Honda’s HR-V SUV ranks well in sales – the sixth best seller of over 20 players in the small SUV segment.

I’ve just driven the four-model Honda HR-V range – the refreshed lineup getting Honda’s city brake active autonomous emergency braking. The VTi opening the batting at $24,990, the VT-iS from 27,990, the sporty RS from $31,990 the range-topping VTi-LX from $34,590. All HR-V’s retain the 1.8-litre naturally aspirated engine mated to a CVT continuously variable automatic – in front wheel drive only, combined city/country cycle economy 6.9L/100. This is a very competitive small SUV – from a driving perspective the big improver in this latest series is the CVT or continuously variable automatic – now displaying far less slip and its most noticeable.

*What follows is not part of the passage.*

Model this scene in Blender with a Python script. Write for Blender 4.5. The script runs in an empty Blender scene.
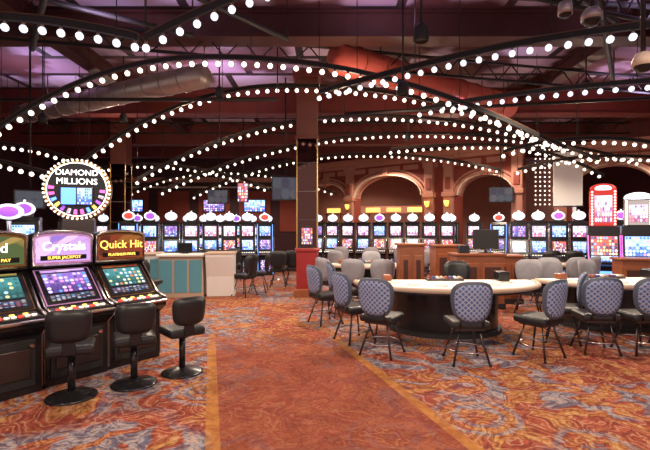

Drive-ability and nimble handling make it a sweet performer – the specification comprehensive – even the base VTi gets a reversing camera, climate control air, an electric park brake and cruise control and 16-inch alloys. It’s not perfect however and one disappointment and its applies to a number of small SUV’s -there is no seat height adjuster for the front passenger seat – my wife complains of sitting too low – if you’re short wasted it’s a frustration and one area car companies need to address in the interests of comfort. However, the HR-V, one of the best models in Honda’s range, is better in this latest series – the new variable gear ratio steering giving it a driving sharpness you notice as soon as you get behind the wheel.